Blackboard Patenting Educational Groupware
chizz writes "Online learning provider Blackboard announced the other day that it has patented the Learning Management System (LMS). The very same day it went after Desire2Learn for Patent infringement in a truly Salt Lake City kinda way. A great many educators are a bit shook up by this, and are stockpiling prior art all over the place. "
I think I stopped reading shortly after that point, it would have hurt too much to continue.
"Elmo knows where you live!" - The Simpsons
If they can prove in a court of law that there is prior art, I don't see what the fuss is all about. Whatever stupid patent the attacking company shows, it will be laughed out of court and will probably be declared null and void.
Of course, that's assuming the judge involved in this case still has functioning grey matter, which may be a bit too optmistic. Then again, SCO is in dire straits, so there is still hope...
One thing is certain though: this case proves, if that was still needed, that the US Patent Office does not have any grey matter left. I mean, another (fairly-obvious-sounding) patent that could be invalidated with prior art? How many of these exist out there "in the wild", to be used by rich b______s?
The right to offend is far more important than the right not to be offended. (Rowan Atkinson)

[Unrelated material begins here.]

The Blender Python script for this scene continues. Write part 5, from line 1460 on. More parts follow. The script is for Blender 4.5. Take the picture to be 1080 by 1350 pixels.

According to the filing, the party whose bogus patent is allegedly being infringed is incorporated in Delaware and has its primary office in Washington D.C., while the alleged infringer is a Canadian company.
But the suit itself is being filed in Texas, and the suit names statutes that give the court jurisdiction.
Does this mean they chose this court because it's run by Bushies who instinctively love monoplizers and hate entrepreneurs? Or is there another reason for this choice of venue?
In a logical world, you'd expect the lawsuit to be filed where one or the other of the companies has its HQ.
I know, it's not a logical world. The USPTO proves that. But this geographical silliness is another example of the general legal ludicrosities we USians now deal with instead of having sensible laws and courts.
Fah!
- Robin
Not just the company, but the product.
When released their Blackboard 6 software caused all kinds of trouble in time lost and support at my college, to the point where a Bb rep came out to apologize to IT and the instructors. One instructor stood up and demanded that Bb make reparations for money spent in lost time.
My college also uses them for student organizations. But I'll tell you, Google Groups and independent hosting makes for a more effective solution. For one, a Blackboard cluster doesn't share session data across servers--each server maintains session data locally, which means you can't use HTML links to point to resources within Blackboard, from within Blackboard. In fact, you can't hardlink to a Blackboard resource, period.
The discussion board software is designed to be reset after every semester, which means you have to delete and recreate a Blackboard module each time, which leads to more work for instructors. The semester-centric view also makes the discussion software clunky for student organizations, which only reset once per year, if at all. I have to sift through comments dating back to September of last year before I get to recent material. Plus, there's no way to archive and search the comments.
The announcement mechanism doesn't support RSS, or even--as far as I can find--a way to send out emails automatically when announcements are created.
I could go on...I've been bending this software to my needs for a few years now.
I wish I could put my name to this, but I won't. I'm a little too paranoid for that.
Here's Martin Dougiamas' comments on this topic... he's Mr. Moodle, it seems. http://moodle.org/mod/forum/discuss.php?d=50597#23 1617 very clearly states there's no need to panic. Surprisingly, Australia and New Zealand have already allowed this patetnt, though!
If you keep throwing chairs, one day you'll break windows....
Aside from being slow and ugly, it is one of the buggiest pieces of software I have ever used. Whenever I go to check my grades it will say something like 10 points possible for assignment, your score 7, class average 11.2. This thing is worse than Diebold.
Anyone who has worked in the IT department of a school/school district has had to deal with the HORRIBLE software that ripoff-artists like Blackboard manage to sell to clueless managers.
I would venture to say that the vast majority of software marketed to schools/universities is pure crap. And the best part is, it's MASSIVELY overpriced, too, since most schools get government grants to buy this stuff (and, again, the people who approve these purchases generally have no idea what the stuff is worth).
Screw all of the educational software companies. They're leeches feeding of the ignorance of stupid administrators and pork-barrel funding.
As a Blackboard administrator this patent disturbs me. The level of support that this company provides is poor on most occasions and for them to be able to limit any choice I have to use an alternative, esp. an Open Source option like Moodle, is bad for my school. I have a feeling this patent will not stand.
Considering in the LMS world - blackboard is barely a blip:
I am sure that companies like IBM, SumTotal Systems, Plateau, Saba, Oracle (iLearning), and Learn.com will have plenty to say about it. Especially since several of these companies (or generally pieces of these companies - since they tend to merge a lot in the LMS world) have had working LMS systems for far longer than Blackboard has been in existence.
Hell, when SumTotal Systems acquired Pathlore Software (which is all the way from Goul - they inherited more than 20 years worth of LMS code... we are talking mainframe days here - and I hear that a lot of that stuff is still running. Prior art abounds... this is a horrible patent anyway.